女性同人界隈で同人誌を頒布する際の暗黙ルール、データ販売NG、完全受注販売NGは、版権元からの「二次創作で儲けすぎ判定」を警戒するがゆえにあります。
『同人誌頒布で利益を出すべからず』と言われる理由の根はここです。男性界隈はたまにデータで売られてるのを見るのでどうだか知りませんが。(概ね女性界隈の方が、ルール意識が厳しい傾向があります。)
同人誌(紙)で頒布するからこそ、
「印刷代などの経費分だけお金を取って頒布しています!」
「儲け目的じゃありません!」
「これは非営利のファン活動です!!」
…という言い訳が通るという理屈です。
(なので、何も知らないでうっかり有料データ頒布などすると他ファンからボコボコにされます。)
完全受注販売がNGとされるのも、理論上「頒布数が分かれば確定で儲けが出せる」から。
「そのあたりの細かい勘定は頒布者の自己申告なので外部から見て信用ならない」とか、「同人誌は皆赤字リスクを取って出してるものだ」という慣習的な弊害とかあるかもしれません。
『のびハザ』作者は『のびハザ』をフリーゲームとして無料配布していました。
儲けはゼロです。
だからこそ権利者も「あの表現はちょっとなぁ…」と思いつつ放置していたのでしょう。
が、「動画広告による収益化」という儲け方が一般化してくると話が変わってきます。
『のびハザ』作者は儲けていなくとも、『のびハザ』のプレイ動画を上げた一般人が広告で稼ぐようになったのです。
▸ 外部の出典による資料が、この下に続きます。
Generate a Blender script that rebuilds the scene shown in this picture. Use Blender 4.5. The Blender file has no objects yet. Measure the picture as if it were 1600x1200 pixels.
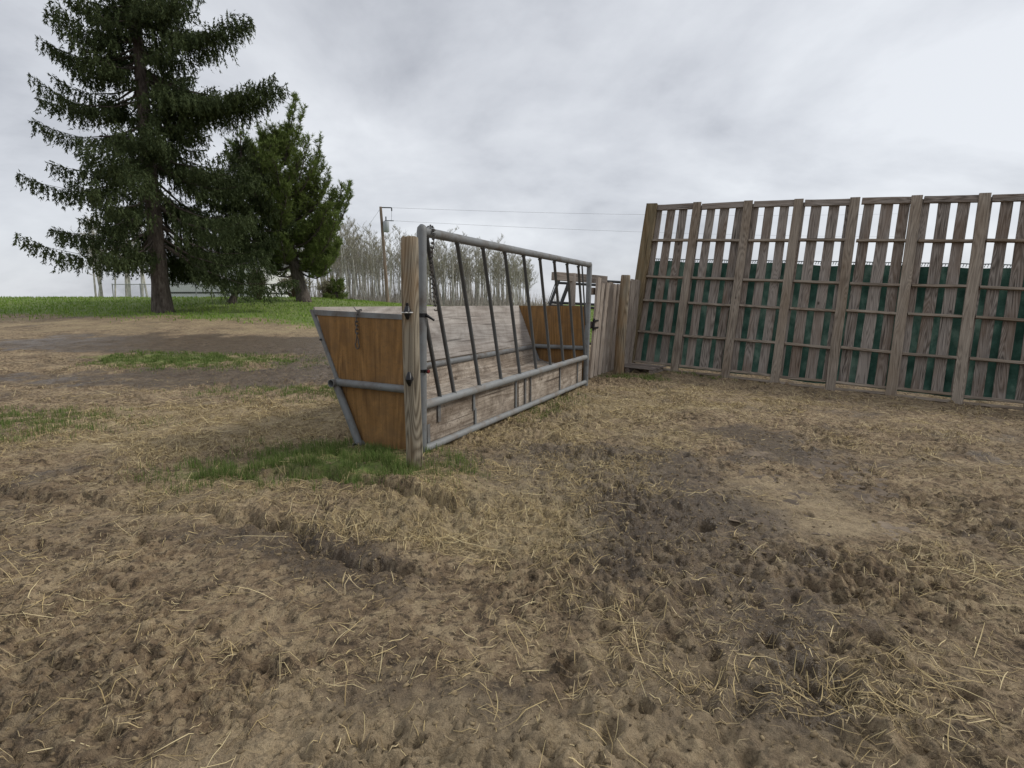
import bpy, math, random
import numpy as np
from mathutils import Vector, Matrix

rng = np.random.default_rng(11)
random.seed(11)
scene = bpy.context.scene
COL = scene.collection

# ------------------------------------------------------------------ camera
cam_d = bpy.data.cameras.new('camera')
cam_d.sensor_width = 36.0
cam_d.lens = 36.0 * 850.0 / 1600.0
cam_d.clip_start = 0.05
cam_d.clip_end = 3000
cam = bpy.data.objects.new('camera', cam_d)
cam.location = (0, 0, 1.4)
cam.rotation_euler = (math.radians(90) - math.atan(125.0 / 850.0), 0, 0)
COL.objects.link(cam)
scene.camera = cam

# ------------------------------------------------------------------ world, sun, exposure
SUN_EL, SUN_AZ = math.radians(38), math.radians(80)      # azimuth clockwise from +Y
world = bpy.data.worlds.new("World")
scene.world = world
world.use_nodes = True
wn, wl = world.node_tree.nodes, world.node_tree.links
wn.clear()
w_out = wn.new('ShaderNodeOutputWorld')
w_bg = wn.new('ShaderNodeBackground')
w_bg.inputs['Strength'].default_value = 0.1
sky = wn.new('ShaderNodeTexSky')
sky.sky_type = 'NISHITA'
sky.sun_disc = False
sky.sun_elevation = SUN_EL
sky.sun_rotation = SUN_AZ
w_tc = wn.new('ShaderNodeTexCoord')
w_sep = wn.new('ShaderNodeSeparateXYZ')
wl.new(w_tc.outputs['Generated'], w_sep.inputs[0])
w_den = wn.new('ShaderNodeMath'); w_den.operation = 'ADD'; w_den.inputs[1].default_value = 0.42
w_abs = wn.new('ShaderNodeMath'); w_abs.operation = 'MAXIMUM'; w_abs.inputs[1].default_value = 0.0
wl.new(w_sep.outputs['Z'], w_abs.inputs[0]); wl.new(w_abs.outputs[0], w_den.inputs[0])
w_dx = wn.new('ShaderNodeMath'); w_dx.operation = 'DIVIDE'
w_dy = wn.new('ShaderNodeMath'); w_dy.operation = 'DIVIDE'
wl.new(w_sep.outputs['X'], w_dx.inputs[0]); wl.new(w_den.outputs[0], w_dx.inputs[1])
wl.new(w_sep.outputs['Y'], w_dy.inputs[0]); wl.new(w_den.outputs[0], w_dy.inputs[1])
w_cmb = wn.new('ShaderNodeCombineXYZ')
wl.new(w_dx.outputs[0], w_cmb.inputs[0]); wl.new(w_dy.outputs[0], w_cmb.inputs[1])
w_cmb.inputs[2].default_value = 3.7
w_n1 = wn.new('ShaderNodeTexNoise')
w_n1.inputs['Scale'].default_value = 1.75; w_n1.inputs['Detail'].default_value = 7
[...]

ここで『動画拡散→大衆化』という負のスパイラルが生まれてしまいました。
そういうわけで『のびハザ』はスリーアウトが完成し、バッターアウト。
訴訟までされなかったのは、作者自身が3つめの地雷(収益化)を踏んでいなかったことと、権利者からの削除要請に素直に従ったからだと考えられます。
まとめ
【同人アウト4大項目】
1.公式を騙る(絶対アカン)
2.公式と誤解を招く作品の頒布
3.原作イメージを著しく悪化させる
4.儲けすぎる
ここまでグダグダと説明してきましたが、結局のところ『公式がNG』と言ったらダメ。
なので同人は公式のお目溢しの範囲内で楽しみましょう、ということが前提になります。
そんなお目溢し条件の最重要ポイントが、『知名度が高くなりすぎない』こと。
NGポイントは複数ありますが、公式から「アカンで!」という表明がされていない限りはどこまでがOK!というラインがあやふやです。
上記のアウト項目や公式のガイドラインに違反していても、放置されている同人作品や頒布者もそれなりに存在します。
しかし、全公式がアウト判定を行う引き金になる重大ポイントが『知名度が高くなりすぎる』ことです。
というわけで、同人活動(二次創作)の鉄則として『隠れてコソコソやること』が挙げられているわけでした。
元々がお天道様の下でデカい顔をして、「見て見て〜!!」と大声で触れ回れる趣味ではない。
これはオタク趣味や推し活がメジャー化されても変わりません。
むしろメジャー化してきたからこそ、一段と気をつけなければいけない部分でもあります。
「公式を盛り立てるファンアート」から「他人の褌で相撲を取っている権利侵害作品」になってしまわないよう、節度を守って楽しみましょう。